Pubblicato il 8 Marzo 2019 | di Redazione
0Fede, spiritualità, devozione, festa. Santa Croce onora San Giuseppe
Arriva marzo, primavera alle porte; un tiepido sole illumina le vie di Santa Croce dove si avverte l’eco di un tempo che fu e che rivive puntualmente ogni anno: a marzo. Già dai primi giorni del mese comincia l’attesa dei festeggiamenti in onore di San Giuseppe. Gli animi sono in fermento: tutti, adulti, anziani e giovani, nessuno escluso, partecipano attivamente ai preparativi della festa che racchiude in sé fede, spiritualità, devozione.
Ogni anno piccole novità, segno che menti nuove e giovani si coinvolgono nel clima dei festeggiamenti. Sono i giovani, infatti, che, affiancando i più anziani, si impegnano nel comitato, in parrocchia, nell’organizzazione, nella raccolta porta a porta e, non per ultimo, nella comunicazione social di una festa che travalica i confini del paese. Nel ricordo del santo Giuseppe, padre putativo di Gesù e sposo di Maria, l’uomo che con le sue virtù insegna l’importanza della carità, della famiglia e della bontà, tutto il paese rivive la tradizione delle tavole imbandite, note col nome di “Cene di San Giuseppe”. Tramandate di padre in figlio e nei racconti delle nonne ai nipoti, l’allestimento delle “Cene” impegna l’intera famiglia con l’aiuto di amici e vicini, nel rispetto di un rito che tramanda il senso di carità e gratitudine per una grazia ricevuta o un voto fatto.
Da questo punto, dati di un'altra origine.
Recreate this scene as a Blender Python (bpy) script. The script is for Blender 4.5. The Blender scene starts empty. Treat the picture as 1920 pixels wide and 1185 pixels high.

Al di là dei significati che oggi possono essere travisati, alla base della “Cena” c’è il sentimento di solidarietà e di condivisione che abbraccia tutti gli abitanti di Santa Croce. Su quella tavola, alla quale siederà la Sacra Famiglia, non c’è ricchezza solo di pietanze: c’è ricchezza di simboli e significati; c’è la ricchezza della fede, presente nella lampada ad olio accesa e nel quadro della Sacra Famiglia; c’è l’acqua che rappresenta la grazia purificante e il vino, la benedizione divina del lavoro umano; e l’acqua unita al vino segno che solo Dio libera dal male. Ed ancora c’è la fatica, l’amore l’esperienza di esperte mani lavoratrici che preparano “u pani pulitu” e i “ucciddati”, le varie forme di pane, mentre insegnano l’arte ai più giovani. Ed ancora, le fritture di baccalà, le frittate di asparagi e di “lassini”, i “pastizzi” di spinaci e le polpette di riso, piatti che rispettano i precetti del periodo quaresimale; limoni e arance amare, che richiamano le amarezze e i dolori umani; le primizie e “u lauri”, cioè le spighe di grano, simboli del lavoro umano. Quella “Cena” lauta e simbolica, richiama l’uomo, i segni della sua fede, la sua relazione di amore con il Santo e la sua relazione filiale col Dio di Gesù Cristo.
Rinnovare è allora lasciarsi coinvolgere dai significati antichi e originari, tornare a sentire l’intero paese come comunità cittadina unita anche dalla fede e dalla festa. Tradizione è sentirsi parte, riconoscere le radici. Cambieranno alcuni modi, avremo nuovi poveri, faremo fatica a vivere una tradizionalistica devozione, ma ci piace, come nuova generazione, sentirci investiti da genuini sentimenti di fede e di amore.